Они так и остались стоять на месте. А он медленно пошел через двор, выпрямившись, как на параде, передвигая ноги, как мим, изображающий идущего человека, и мешок едва касался земли, а голова его была слегка обращена в сторону, и на тонких губах шевелилась еле заметная улыбка, о которой нельзя было сказать: радостна она или печальна. И так он шел и вдруг остановился у самых качелей. И тронул их пальцем, и они закачались заманчиво. Тогда он уселся на перекладину и сам покачался немного, и мешок волочился за ним по земле.
А ребята стояли в углу двора и смотрели, и не шевелились.
Он вошел в ворота, миновал их и просвистел что-то знакомое, так что свист разлетелся по утреннему двору».
Ничего этого не было с ним, но он хотел, чтоб было. Чтобы он их провожал, а потом ушел сам. И в «Песне московских ополченцев», посвященной Константину Симонову и вошедшей в 1979 году в документальный сериал Романа Кармена «Великая Отечественная», он говорил от их имени, как будто и сам видел, как «затемненье улицы одело»; и в главе сценария «Бомбежка» всё наглядно, как в его автобиографической прозе. Жизнь была там, на Арбате; насильственное отторжение от нее казалось не спасительным, а оскорбительным.
С первого дня войны Окуджава и его друзья осаждали военкоматского офицера, капитана Кочарова, с требованием призвать их. Он отказывался – не подошел возраст – и соглашался использовать добровольцев лишь для вручения повесток (Окуджава вспоминал, что иногда почтальонов бивали – «горесть приносили»). В рассказе он описал одно такое вручение повестки – без всякого, правда, битья:
«В одном из дворов среди низко подвешенных сохнущих простынь и рубашек стояла перед нами еще молодая женщина с большим животом и с мальчиком на руках, и за юбку ее держались две девочки.
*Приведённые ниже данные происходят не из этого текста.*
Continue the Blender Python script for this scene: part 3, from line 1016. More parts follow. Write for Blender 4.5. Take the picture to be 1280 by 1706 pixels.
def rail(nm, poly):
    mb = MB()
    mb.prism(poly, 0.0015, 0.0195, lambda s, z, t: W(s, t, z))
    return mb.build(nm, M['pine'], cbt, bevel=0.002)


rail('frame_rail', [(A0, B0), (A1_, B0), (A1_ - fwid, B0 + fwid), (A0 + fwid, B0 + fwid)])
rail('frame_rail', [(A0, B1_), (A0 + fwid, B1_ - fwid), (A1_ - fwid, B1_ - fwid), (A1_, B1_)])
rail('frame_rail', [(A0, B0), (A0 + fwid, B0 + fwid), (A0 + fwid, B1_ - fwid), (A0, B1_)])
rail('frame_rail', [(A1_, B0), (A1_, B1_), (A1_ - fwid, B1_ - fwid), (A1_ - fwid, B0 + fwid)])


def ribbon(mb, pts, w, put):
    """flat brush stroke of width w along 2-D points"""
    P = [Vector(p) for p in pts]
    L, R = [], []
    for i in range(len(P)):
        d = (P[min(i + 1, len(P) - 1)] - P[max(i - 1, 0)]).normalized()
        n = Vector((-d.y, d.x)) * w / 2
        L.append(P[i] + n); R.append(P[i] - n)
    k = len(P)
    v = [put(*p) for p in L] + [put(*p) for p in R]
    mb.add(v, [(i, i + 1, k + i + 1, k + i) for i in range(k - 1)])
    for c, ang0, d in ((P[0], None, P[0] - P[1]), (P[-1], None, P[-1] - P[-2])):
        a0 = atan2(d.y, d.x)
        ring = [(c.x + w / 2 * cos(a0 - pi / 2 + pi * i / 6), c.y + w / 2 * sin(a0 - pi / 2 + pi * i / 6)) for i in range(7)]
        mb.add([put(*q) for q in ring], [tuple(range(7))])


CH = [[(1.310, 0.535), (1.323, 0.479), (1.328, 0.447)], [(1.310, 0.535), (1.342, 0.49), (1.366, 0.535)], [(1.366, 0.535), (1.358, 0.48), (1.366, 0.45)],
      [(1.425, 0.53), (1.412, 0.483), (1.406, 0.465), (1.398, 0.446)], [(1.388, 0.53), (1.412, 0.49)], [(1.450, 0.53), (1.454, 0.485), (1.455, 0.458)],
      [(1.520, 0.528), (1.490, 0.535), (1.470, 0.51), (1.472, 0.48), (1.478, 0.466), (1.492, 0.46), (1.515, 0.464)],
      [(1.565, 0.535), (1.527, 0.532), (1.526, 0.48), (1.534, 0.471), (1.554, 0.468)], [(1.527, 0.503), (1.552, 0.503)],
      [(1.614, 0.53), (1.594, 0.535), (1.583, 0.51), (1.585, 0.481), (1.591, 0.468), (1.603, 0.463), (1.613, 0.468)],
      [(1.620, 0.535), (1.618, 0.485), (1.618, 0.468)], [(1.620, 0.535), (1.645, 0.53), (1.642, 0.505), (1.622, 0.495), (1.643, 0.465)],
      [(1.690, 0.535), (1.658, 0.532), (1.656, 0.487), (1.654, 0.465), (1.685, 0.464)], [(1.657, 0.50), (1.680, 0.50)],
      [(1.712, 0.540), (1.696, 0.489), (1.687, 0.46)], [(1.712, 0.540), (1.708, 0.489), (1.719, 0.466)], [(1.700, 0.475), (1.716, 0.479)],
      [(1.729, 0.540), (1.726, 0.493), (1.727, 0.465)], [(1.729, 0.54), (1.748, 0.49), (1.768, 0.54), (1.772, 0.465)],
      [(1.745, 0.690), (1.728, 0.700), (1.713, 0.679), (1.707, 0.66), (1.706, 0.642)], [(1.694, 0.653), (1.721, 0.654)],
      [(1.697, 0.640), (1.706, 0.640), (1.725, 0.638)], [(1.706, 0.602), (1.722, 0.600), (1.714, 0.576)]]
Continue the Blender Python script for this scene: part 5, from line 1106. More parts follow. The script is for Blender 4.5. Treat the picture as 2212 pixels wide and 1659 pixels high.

Все, кто был во дворе, увидев нас, замолчали, поэтому стало очень тихо.
– Кого хотите? – спросила женщина, как будто не расслышала фамилию, которую мы назвали, а сама смотрела не на нас, а на розовую, трепещущую под ветром повестку.
– Мнацаканов Альберт, – сказал я и протянул листок.
– Это мой муж, – сказала женщина. – А что хотите?
– Вы ему передайте и распишитесь…
– Он на заводе… – крикнула она, оглядываясь на соседей.
– Слушай, Офелия, – сказал старик, – бери.
Одной повесткой стало меньше».
Осенью в доме появился младший из дядьев Окуджавы, водитель грузовика, рыжеволосый, голубоглазый, беспутный Рафик, которого Сильвия тщетно пыталась когда-то приобшить к культуре, затаскивала в оперу, а его интересовали только его грузовик да бесчисленные девицы, любившие в нем кататься. Теперь этот дядя Рафик вернулся с фронта, о котором, кстати, в Тбилиси ничего толком не было известно: ходили слухи, что он прорван. В автобиографическом рассказе Окуджава отчего-то переименовал Рафика в Бориса.
«Я застал его дома, когда он мылся над тазом. На полу валялась его замызганная гимнастерка. В доме пахло потом, бензином, чем-то горелым, невыносимым и восхитительным.
– Что же вы, – сказал я Борису, – взяли и драпанули?
Он ничего не ответил, только отфыркивался.